There is no Path to Satori. It cannot be attained. As we have seen, all the Masters tell us that we cannot seize Reality: it is Reality that seizes us. And we must not strive for it, because Mind cannot be reached through mind.

But we can prepare ourselves for it. This preparation consists in attaining - attainment is on the plane of phenomena - a state of consciousness in which as many hindrances as possible are removed, a state of relative dépouillement, so that we shall be en disponibilité, so that Reality may be able to seize us if It will.

Let me put it like this. In the hierarchy of the Catholic Church there is only one Pope among many million members, and he is chosen from among many dozens of cardinals. There is no path to papacy, direct or indirect, but there is a path to the condition of cardinalcy. Arrived at the state of member of the Sacred College a man is no surer of the papal state than he was on the day he was born , but he is papabile - he could be chosen.

Nothing he himself can 'do' will lead him to the papal state: that depends on factors outside his control, largely imponderable and innate factors. And, to make the parable more exact, there have been rare instances when the Pope has been selected from outside the cardinalcy and even from outside the priesthood.

But is not the status of a cardinal an end in itself? Is it not already much? Is it not to a great extent its own reward?

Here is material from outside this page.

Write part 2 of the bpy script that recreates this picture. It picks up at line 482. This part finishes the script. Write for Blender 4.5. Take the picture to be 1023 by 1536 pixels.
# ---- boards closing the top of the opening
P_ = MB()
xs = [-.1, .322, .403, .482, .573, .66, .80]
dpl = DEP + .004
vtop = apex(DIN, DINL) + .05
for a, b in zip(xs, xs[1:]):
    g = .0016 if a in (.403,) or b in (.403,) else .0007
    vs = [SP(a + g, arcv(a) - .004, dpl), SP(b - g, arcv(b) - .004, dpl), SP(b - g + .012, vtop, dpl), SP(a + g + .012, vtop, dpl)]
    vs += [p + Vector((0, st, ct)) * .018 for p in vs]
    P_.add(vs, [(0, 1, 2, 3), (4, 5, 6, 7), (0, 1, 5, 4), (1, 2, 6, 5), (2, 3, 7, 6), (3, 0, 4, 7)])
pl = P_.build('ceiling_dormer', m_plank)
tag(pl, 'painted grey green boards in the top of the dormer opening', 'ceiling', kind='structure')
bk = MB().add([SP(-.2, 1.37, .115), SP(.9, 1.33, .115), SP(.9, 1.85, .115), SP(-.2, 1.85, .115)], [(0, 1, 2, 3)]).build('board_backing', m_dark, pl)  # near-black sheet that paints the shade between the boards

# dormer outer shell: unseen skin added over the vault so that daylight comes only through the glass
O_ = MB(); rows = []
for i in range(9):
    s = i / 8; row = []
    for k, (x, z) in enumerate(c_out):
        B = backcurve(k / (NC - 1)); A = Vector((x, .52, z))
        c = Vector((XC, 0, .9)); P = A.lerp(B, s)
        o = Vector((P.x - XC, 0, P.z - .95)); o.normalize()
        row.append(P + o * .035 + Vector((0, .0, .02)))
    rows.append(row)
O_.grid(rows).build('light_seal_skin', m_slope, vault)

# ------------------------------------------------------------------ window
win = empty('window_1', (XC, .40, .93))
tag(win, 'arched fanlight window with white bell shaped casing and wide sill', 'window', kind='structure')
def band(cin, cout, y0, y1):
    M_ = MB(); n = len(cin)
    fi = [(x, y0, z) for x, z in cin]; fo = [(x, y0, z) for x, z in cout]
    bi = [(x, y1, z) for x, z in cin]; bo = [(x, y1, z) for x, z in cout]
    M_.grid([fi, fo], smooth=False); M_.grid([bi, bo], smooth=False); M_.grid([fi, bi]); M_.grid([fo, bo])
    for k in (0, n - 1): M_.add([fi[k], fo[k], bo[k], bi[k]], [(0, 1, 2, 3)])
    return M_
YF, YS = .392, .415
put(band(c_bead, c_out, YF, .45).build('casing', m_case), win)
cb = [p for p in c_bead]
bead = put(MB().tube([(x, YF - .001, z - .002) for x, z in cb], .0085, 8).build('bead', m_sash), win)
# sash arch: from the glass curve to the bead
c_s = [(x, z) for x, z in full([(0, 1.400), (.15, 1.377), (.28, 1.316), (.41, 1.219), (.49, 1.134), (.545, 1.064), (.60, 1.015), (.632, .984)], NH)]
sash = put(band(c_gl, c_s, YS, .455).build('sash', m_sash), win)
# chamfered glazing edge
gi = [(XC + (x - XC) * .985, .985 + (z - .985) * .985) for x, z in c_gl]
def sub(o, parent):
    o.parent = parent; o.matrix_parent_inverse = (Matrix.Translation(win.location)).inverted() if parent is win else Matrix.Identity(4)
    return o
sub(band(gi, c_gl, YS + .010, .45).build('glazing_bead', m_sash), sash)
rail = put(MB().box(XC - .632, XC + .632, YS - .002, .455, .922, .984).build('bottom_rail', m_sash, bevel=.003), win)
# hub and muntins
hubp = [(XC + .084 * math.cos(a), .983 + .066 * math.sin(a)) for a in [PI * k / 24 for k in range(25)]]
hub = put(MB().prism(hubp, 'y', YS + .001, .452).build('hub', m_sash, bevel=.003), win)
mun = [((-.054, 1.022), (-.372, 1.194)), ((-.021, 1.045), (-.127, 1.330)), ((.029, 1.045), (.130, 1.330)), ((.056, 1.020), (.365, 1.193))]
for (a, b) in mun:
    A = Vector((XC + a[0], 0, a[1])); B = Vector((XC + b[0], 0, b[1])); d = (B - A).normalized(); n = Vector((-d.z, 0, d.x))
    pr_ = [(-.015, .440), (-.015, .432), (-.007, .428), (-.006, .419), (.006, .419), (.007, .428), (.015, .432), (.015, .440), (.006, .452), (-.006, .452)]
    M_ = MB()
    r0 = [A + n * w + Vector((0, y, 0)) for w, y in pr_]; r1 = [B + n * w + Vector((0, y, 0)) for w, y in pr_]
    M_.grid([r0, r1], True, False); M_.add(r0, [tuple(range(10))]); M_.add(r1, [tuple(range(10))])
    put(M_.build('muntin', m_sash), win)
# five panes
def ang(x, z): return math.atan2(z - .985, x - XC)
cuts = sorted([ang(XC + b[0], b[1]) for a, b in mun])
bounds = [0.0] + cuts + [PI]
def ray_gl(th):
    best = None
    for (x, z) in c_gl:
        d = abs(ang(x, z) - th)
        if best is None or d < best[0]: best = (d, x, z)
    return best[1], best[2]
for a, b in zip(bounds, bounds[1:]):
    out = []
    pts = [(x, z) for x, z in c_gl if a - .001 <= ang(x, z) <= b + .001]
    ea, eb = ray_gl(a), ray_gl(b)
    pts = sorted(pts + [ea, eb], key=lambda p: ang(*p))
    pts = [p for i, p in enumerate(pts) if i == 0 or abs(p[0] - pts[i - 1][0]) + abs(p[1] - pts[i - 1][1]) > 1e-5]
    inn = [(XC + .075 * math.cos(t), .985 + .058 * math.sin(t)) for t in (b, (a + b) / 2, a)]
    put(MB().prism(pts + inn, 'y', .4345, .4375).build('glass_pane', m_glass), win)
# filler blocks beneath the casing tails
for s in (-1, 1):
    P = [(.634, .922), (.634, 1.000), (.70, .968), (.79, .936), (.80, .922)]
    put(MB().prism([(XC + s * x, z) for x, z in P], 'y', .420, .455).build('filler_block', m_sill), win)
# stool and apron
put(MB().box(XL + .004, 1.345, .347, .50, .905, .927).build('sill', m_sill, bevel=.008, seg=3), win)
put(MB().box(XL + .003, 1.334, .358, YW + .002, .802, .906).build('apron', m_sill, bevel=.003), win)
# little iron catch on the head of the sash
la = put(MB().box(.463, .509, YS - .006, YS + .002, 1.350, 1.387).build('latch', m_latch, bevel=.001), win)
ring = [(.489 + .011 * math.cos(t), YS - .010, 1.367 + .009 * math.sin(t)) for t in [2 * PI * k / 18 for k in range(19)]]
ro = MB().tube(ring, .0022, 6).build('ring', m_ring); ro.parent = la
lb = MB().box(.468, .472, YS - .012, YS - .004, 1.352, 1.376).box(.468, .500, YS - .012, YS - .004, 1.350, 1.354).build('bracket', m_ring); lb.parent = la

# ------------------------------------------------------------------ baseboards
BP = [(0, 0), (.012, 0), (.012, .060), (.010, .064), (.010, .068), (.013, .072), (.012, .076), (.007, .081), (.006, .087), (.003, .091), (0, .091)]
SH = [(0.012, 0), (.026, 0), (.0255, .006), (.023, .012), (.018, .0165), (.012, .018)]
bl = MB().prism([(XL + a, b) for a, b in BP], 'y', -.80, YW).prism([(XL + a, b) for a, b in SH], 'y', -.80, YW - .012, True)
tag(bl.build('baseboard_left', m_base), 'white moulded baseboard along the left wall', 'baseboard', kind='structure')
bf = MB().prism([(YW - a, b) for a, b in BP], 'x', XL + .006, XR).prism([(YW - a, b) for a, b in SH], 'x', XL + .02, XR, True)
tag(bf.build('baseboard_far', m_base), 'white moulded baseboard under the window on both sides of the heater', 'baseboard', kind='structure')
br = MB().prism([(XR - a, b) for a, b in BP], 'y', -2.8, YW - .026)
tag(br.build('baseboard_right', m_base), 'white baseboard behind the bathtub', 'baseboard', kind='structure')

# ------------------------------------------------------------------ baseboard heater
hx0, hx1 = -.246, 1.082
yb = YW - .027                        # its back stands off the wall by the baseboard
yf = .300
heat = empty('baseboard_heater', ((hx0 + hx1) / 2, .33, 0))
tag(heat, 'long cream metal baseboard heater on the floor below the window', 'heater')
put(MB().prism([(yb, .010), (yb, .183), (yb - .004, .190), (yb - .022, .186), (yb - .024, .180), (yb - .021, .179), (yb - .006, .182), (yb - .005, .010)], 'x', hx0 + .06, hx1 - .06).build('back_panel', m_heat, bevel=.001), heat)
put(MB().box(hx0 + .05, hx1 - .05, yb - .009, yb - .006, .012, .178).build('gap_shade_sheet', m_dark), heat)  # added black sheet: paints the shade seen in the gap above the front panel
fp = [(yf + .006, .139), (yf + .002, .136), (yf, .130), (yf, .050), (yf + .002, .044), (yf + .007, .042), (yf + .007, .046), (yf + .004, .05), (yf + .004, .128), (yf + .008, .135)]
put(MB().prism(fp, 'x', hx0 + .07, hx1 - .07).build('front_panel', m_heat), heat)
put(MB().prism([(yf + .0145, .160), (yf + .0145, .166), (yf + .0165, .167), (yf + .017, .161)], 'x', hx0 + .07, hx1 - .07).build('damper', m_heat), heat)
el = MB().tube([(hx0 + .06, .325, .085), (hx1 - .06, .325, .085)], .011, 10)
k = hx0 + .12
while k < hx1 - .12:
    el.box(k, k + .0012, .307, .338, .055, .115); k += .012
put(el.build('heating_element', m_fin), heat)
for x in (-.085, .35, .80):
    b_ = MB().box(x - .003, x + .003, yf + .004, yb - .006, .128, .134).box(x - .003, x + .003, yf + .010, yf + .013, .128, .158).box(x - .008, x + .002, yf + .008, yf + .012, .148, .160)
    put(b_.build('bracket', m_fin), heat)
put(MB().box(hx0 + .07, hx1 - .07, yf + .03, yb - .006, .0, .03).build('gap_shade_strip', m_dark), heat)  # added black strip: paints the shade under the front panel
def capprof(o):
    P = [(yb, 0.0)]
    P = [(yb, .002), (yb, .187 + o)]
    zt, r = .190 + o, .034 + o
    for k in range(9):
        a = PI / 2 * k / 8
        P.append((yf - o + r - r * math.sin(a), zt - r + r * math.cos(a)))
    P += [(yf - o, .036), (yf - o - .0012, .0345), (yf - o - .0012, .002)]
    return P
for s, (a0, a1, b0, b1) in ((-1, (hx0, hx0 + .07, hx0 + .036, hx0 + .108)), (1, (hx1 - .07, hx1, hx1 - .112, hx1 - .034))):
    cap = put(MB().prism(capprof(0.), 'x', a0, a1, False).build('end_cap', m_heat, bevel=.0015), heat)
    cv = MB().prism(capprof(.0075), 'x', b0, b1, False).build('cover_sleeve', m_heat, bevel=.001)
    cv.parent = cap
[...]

Neither the papal state nor the realisation of the state of satori is generally our lot, though both are available to all men. We do not strive to become Pope, we must not strive to become Jivan Muktas. But we may attain the state of disponibilité by striving - and that state is its own reward (even if such reward does not include the ego-affirmation of wearing a nice red hat).

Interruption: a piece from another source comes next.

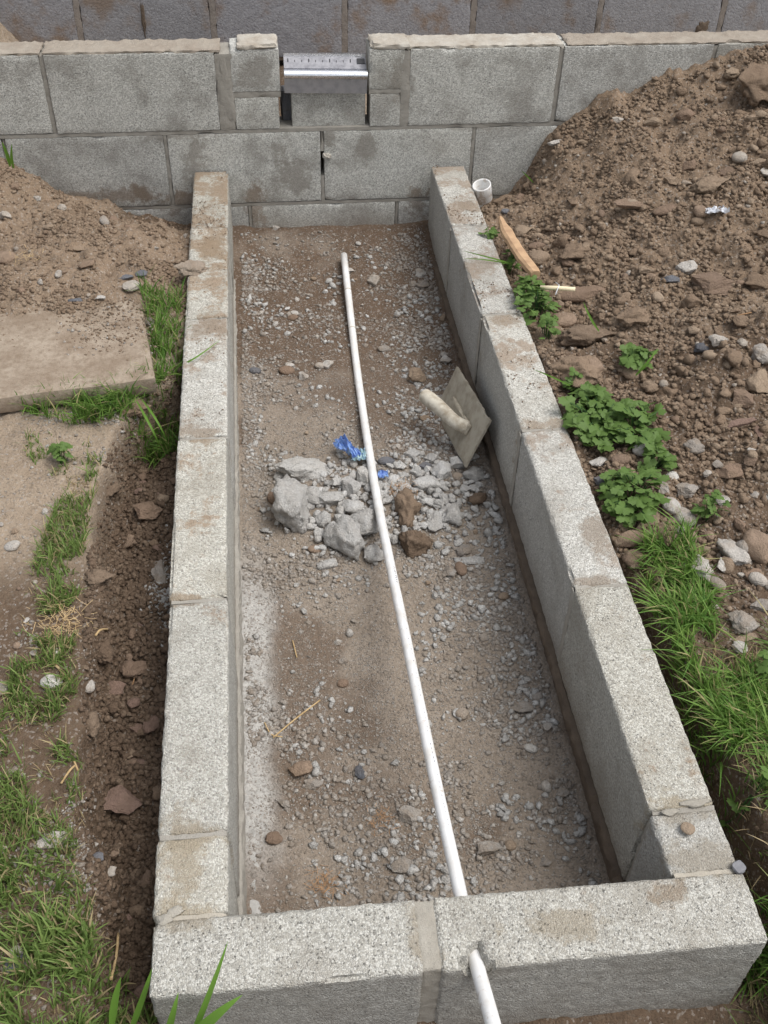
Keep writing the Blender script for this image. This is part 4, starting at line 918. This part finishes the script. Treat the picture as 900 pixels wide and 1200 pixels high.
# ------------------------------------------------------------------ paving slab at the left
M_slab, t_, b_ = NT('slab_soiled', .93); p_ = wpos(t_)
c_ = mix(t_, rng(t_, noise(t_, p_, 11, 6, .65), .38, .62), (.36, .30, .235), (.245, .19, .14))
c_ = mix(t_, mth(t_, 'MULTIPLY', rng(t_, noise(t_, p_, 70, 6, .7), .45, .62), .6), c_, (.20, .15, .105)); t_.links.new(c_, b_.inputs['Base Color'])
bump(t_, b_, noise(t_, p_, 160, 5, .65), .8, .003)
a_, b2, c2_ = at(182, 441, 0), at(163, 336, 0), at(0, 466, 0)
e1 = (c2_-a_); e1 /= np.linalg.norm(e1); e2 = (b2-a_)
rz = math.atan2(e1[1], e1[0])+math.pi
l1 = .62; l2 = .60
e1n = np.array([-math.cos(rz), -math.sin(rz)]); e2n = np.array([-math.sin(rz), math.cos(rz)])
cc = a_[:2]+e1n*l1/2+e2n*l2/2
def shear(P):
    P = P.copy(); sk = (e2[:2]/np.linalg.norm(e2)); kx = (sk@(-e1n))/(sk@e2n); P[:, 0] += (P[:, 1]+l2/2)*kx; P[:, 2] += .0015*np.sin(P[:, 0]*23); return P
sl_ = link('paving_slab', rough_box(l1, l2, .042, .012, 800, .004, .001, fn=shear, name='paving_slab'), M_slab, None, (cc[0], cc[1], -.004), (math.radians(-.5), math.radians(.6), rz)); tag(sl_, 'flat brown paving slab half covered in soil at the left edge', 'paving slab')
def slab_pts(rg, n):
    u = rg.uniform(-.02, .62, n*3); v = .60*rg.random(n*3)**.55; p = a_[:2]+u[:, None]*e1n+v[:, None]*(e2[:2]/np.linalg.norm(e2)); k = rg.random(n*3) < sstep(.06, .3, v+.25*fbm(p[:, 0], p[:, 1], .12, 2, 50)); return p[k][:n]
_H = Hs
slab_top = lambda x, y: np.full(len(np.atleast_1d(x)), -.006)
Hs = slab_top
gravel('slab_crumbs', 9000, slab_pts, .0007, .0045, M_clod, 'loose soil and grit lying on the paving slab', 'soil crumbs', 10, 'clod', 1, power=3)
gravel('slab_grit', 1500, slab_pts, .0010, .0050, M_gravel, 'small pale grit lying on the paving slab', 'grit', 11, 'chunk', 1, power=3)
Hs = _H

# ------------------------------------------------------------------ small litter
# white pipe socket standing on the soil next to the far right planter wall
P, _ = spot(566, 236); P = at(567, 232, -.035)
def cup():
    seg = 28; V = []; prof_ = [(0, .004), (.0235, .004), (.0245, .0), (.0262, .004), (.0262, .026), (.0272, .028), (.0272, .052), (.0268, .054), (.0238, .054), (.0232, .051), (.0232, .012), (0, .010)]
    for k in range(seg):
        a = 2*math.pi*k/seg
        for r_, z_ in prof_: V.append((r_*math.cos(a), r_*math.sin(a), z_))
    m_ = len(prof_); F = [(k*m_+i, ((k+1) % seg)*m_+i, ((k+1) % seg)*m_+i+1, k*m_+i+1) for k in range(seg) for i in range(m_-1)]
    me = bpy.data.meshes.new('pipe_socket'); me.from_pydata(V, [], F); me.update(); me.validate(); me.shade_smooth(); me.materials.append(M_pvc); return me
o = link('pipe_socket', cup(), None, None, (P[0], P[1], -.040), (math.radians(12), math.radians(-14), 0)); tag(o, 'short white plastic pipe socket on the soil by the far end of the right wall', 'pipe fitting')
# splintered wood
def wood(p0, p1, wd, th, bend, mat, name, seed):
    n = 18; V = []; p0 = np.array(p0); p1 = np.array(p1); d = p1-p0; ln = np.linalg.norm(d); d /= ln; s = np.cross(d, [0, 0, 1]); s /= np.linalg.norm(s); u = np.cross(s, d)
    for i in range(n+1):
        t = i/n; ww = wd*(.25+.75*min(1, t*4+.1))*(1-.25*max(0, t-.9)*10*.8)+.002*mnoise.noise(Vector((t*9, seed, 0)))
        c = p0+d*ln*t+s*bend*math.sin(t*math.pi)+u*.002*mnoise.noise(Vector((t*5, seed, 3)))
        for k, (a, b) in enumerate(((-1, -1), (1, -1), (1, .4), (.55, 1), (-.6, .9), (-1, .3))):
            V.append(c+s*ww/2*(a+.12*mnoise.noise(Vector((t*12, k, seed))))+u*th/2*(b+.15*mnoise.noise(Vector((t*14, k+9, seed)))))
    F = [(i*6+k, i*6+(k+1) % 6, (i+1)*6+(k+1) % 6, (i+1)*6+k) for i in range(n) for k in range(6)]+[tuple(range(6))[::-1], tuple(n*6+k for k in range(6))]
    me = bpy.data.meshes.new(name); me.from_pydata([tuple(v) for v in V], [], F); me.update(); me.materials.append(mat); return link(name, me)
tag(wood(at(586, 256, .025), at(628, 321, .03), .030, .016, .006, M_wood, 'wood_splinter', 1), 'splintered tan offcut of wood beside the right planter wall', 'wood offcut')
a, b = at(633, 337, .032), at(674, 339, .034)
tag(tube('pale_stick', [a, (a+b)/2+np.array([0, 0, .001]), b], .0055, M_palewood, None, 10), 'short straight cream coloured stick lying on the soil below the wood offcut', 'stick')
c_ = (a+b)/2; tag(tube('loose_string', [c_+np.array([-.01, -.022, -.004]), c_+np.array([.0, -.004, .006]), c_+np.array([.004, .004, .0062]), c_+np.array([.002, .03, -.001])], .0012, M_foil, None, 6), 'thin pale thread lying across the cream coloured stick', 'thread')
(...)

I have said that the state of 'papability', of disponibilité, may be striven for. What is it, and how?

Surely it is just understanding, intellectual at first, transmuted into intuitional knowledge. When we have sufficiently disposed of ignorance, knowledge may take its place, and when we have knowledge the artificial ego evaporates, dies of inanition, and our relative Reality is ready for integration with Reality Itself. Then we are at the disposal of the Absolute.